Pourquoi l’opinion publique était mûre pour épouser le mot d’ordre d’accueil des réfugiés.
La photo du petit Syrien force la main : du Québec à l’Australie en passant par l’Islande, les nations se sentent obligées d’annoncer un chiffre d’accueil de migrants. Seuls deux pays font de la résistance : le Danemark et la Hongrie. Cette dernière, qui est à la frontière de l’espace Schengen, se voit reprocher l’édification d’un mur pourtant moins imposant que celui de Gibraltar.
On a comparé ce cliché à celui de la fillette vietnamienne des années 70. On peut aussi le rattacher à la longue histoire des événements catalyseurs (de la ligne Maginot au Mur de Berlin) et symboles identificateurs (mots d’ordre, rumeurs, signes de ralliement). On pourrait remonter cet inventaire de la persuasion jusqu’au nez de Cléopâtre.
A ces constantes historiques s’ajoutent des singularités. D’une part, la portée universelle, ou du moins occidentale, de ce qui marque les esprits. D’autre part, l’orientation transfrontalière des allégeances. Au bouillonnement patriotique de la seconde moitié du XIXe siècle, succéda un désir de cosmopolitisme.
Cet engouement toucha d’abord les élites. En 1929, un groupe de jeunes intellectuels d’Action française expédièrent aux députés l’appel d’un Comité de défense en faveur des malheureux Poldèves, peuple imaginaire censé être opprimé, et nombre de parlementaires mordirent à l’hameçon.
Ce canular s’inspirait de celui du Dreadnought, qui montrait l’attraction de l’exotisme. En 1910, en effet, Virginia Woolf et un groupe de jeunes intellectuels se grimèrent en délégation de la famille royale d’Abyssinie et parvinrent à visiter le navire amiral de la Royal Navy avec tous les honneurs protocolaires dus à leur rang imaginaire. Ces canulars se rattachent aussi à la supercherie du faux ambassadeur du shah de Perse à la cour de Louis XIV, qui se laissa abuser par dilection pour l’exotisme et la nouveauté.
Le raz-de-marée de 2004 marque un tournant : 43 % des Français se déclarèrent prêts à donner pour les victimes du tsunami.
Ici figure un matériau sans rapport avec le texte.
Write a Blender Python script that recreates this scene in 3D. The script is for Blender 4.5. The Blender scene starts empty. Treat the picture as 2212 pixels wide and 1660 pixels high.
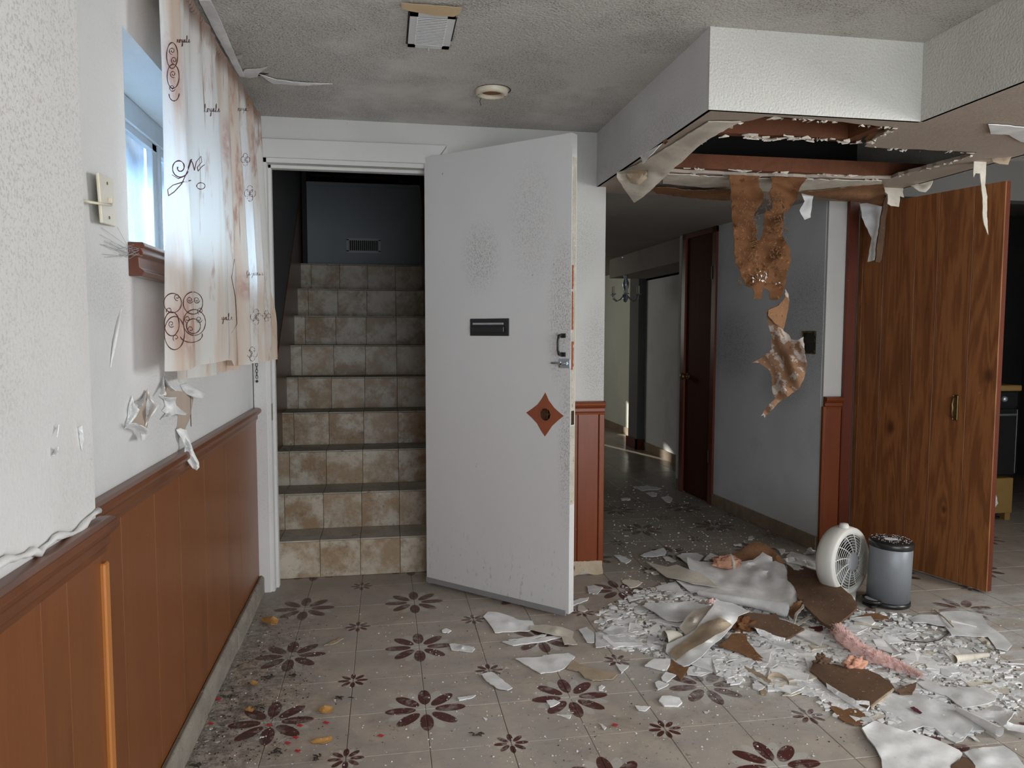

Pour Haïti, en 2010, ils sont 49%. La thématique de l’accueil des réfugiés devient prégnante. On lit par exemple, dans la presse régionale, qu’en Bretagne, à Plougonvelin, une association « se mobilise pour une noble cause… la trentaine de demandeurs d’asile tchétchènes, kosovars, albanais ou serbes ». En 2012, un manuel d’apprentissage du français en ligne est dans l’ambiance en imaginant un « gouvernement français prêt à recevoir un certain nombre de réfugiés kosovars sur son territoire et une vague de solidarité, etc. ». Il fallut l’affaire Leonarda pour doucher une partie de l’opinion publique sur cet humanitarisme tous azimuts.